The Senate voted Tuesday to sit down with House negotiators in a bid to polish off Congress’ first long-term highway bill in a decade.
Facing a Nov. 20 deadline to keep projects moving, lawmakers voted, 82-7, to join conferees from the opposite chamber, easily overcoming complaints that its authors relied on “tricks” to pay for just half of the bill’s six years of policy.
“We have let a great opportunity pass us by,” Sen. Tom Carper, Delaware Democrat, said.
The House approved its version of the $325 billion bill last week, authorizing six years of road and transit projects while paying for just the first three years’ worth, as Speaker Paul Ryan allowed considered of more than 100 amendments and passed his first major test as speaker.
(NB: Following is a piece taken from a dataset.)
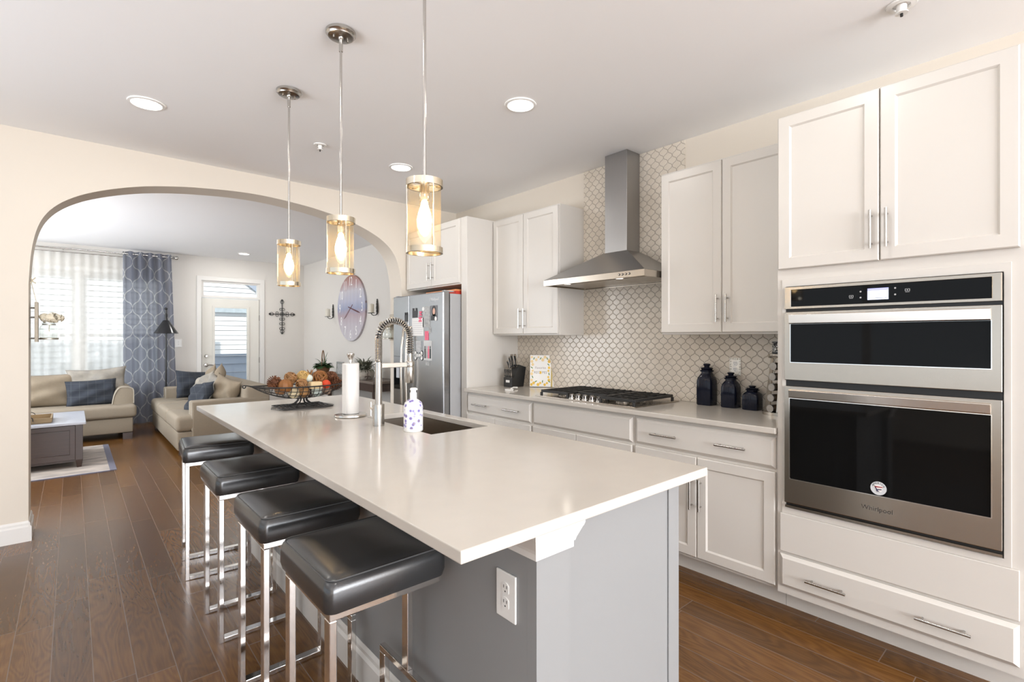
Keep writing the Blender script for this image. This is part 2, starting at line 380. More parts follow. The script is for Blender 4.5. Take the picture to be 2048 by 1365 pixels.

Senators passed a different version in July, and the two sides now must meet to hammer out a compromise along with the White House, which has called for even more funding to fix crumbling bridges and neglected roads.
The Senate also voted, 56-31, on Tuesday to instruct the conference to take up a measure by Sens. Roger Wicker, Mississippi Republican, and Dianne Feinstein, California Democrat, that says states don’t have to allow trucks with double 33-foot trailers on their roads until the federal government finishes a safety study on the imposing vehicles.
Senate Majority Leader Mitch McConnell, Kentucky Republican, swiftly named Environmental and Public Works Committee Chairman James Inhofe of Oklahoma and six other Republicans to the bicameral conference.
The template they will rely on uses revenue from the federal gas tax and a mix of other fees and cuts the Senate cobbled together when it passed its own highway bill in July.
Some have accused the GOP-led chamber of using gimmicks to fund half the bill instead of paying for it the old-fashioned way — by raising the 18.4 cents-per-gallon federal gas tax.
Democrats say the tax is overdue for an update and it would be sound policy, as it is a “user fee” on people who use the roads.
Mr. Carper also said it was foolhardy for the bill’s drafters to siphon off Transportation Safety Administration fees that are typically reinvested in border security, and to sell off barrels of oil from the Strategic Petroleum Reserve for about half of what the government paid for them.
And he singled out the use of Federal Reserve capital that was designated for the Treasury, anyway —something former Fed Chairman Ben Bernanke criticized in his blog for the Brookings Institution.
“We’re going to take that money away from the Federal Reserve and pretend like it has no consequence,” Mr. Carper said. “Well, actually, that $50 billio or $60 billion would reduce the deficit. That’s where it would have gone.”
Congress hasn’t passed a multi-year highway bill since 2005. That one expired in 2009, and Congress has passed a series of short-term extensions since then.
The latest patch expires Nov. 20, so Congress is scrambling to complete its multi-year bill by Thanksgiving and give states the assurance they need to conduct long-range planning.
“I wish I could sit here and way that it’s all going to work out and we’ll do just fine,” Mr. Carper said. “But that ain’t the truth.”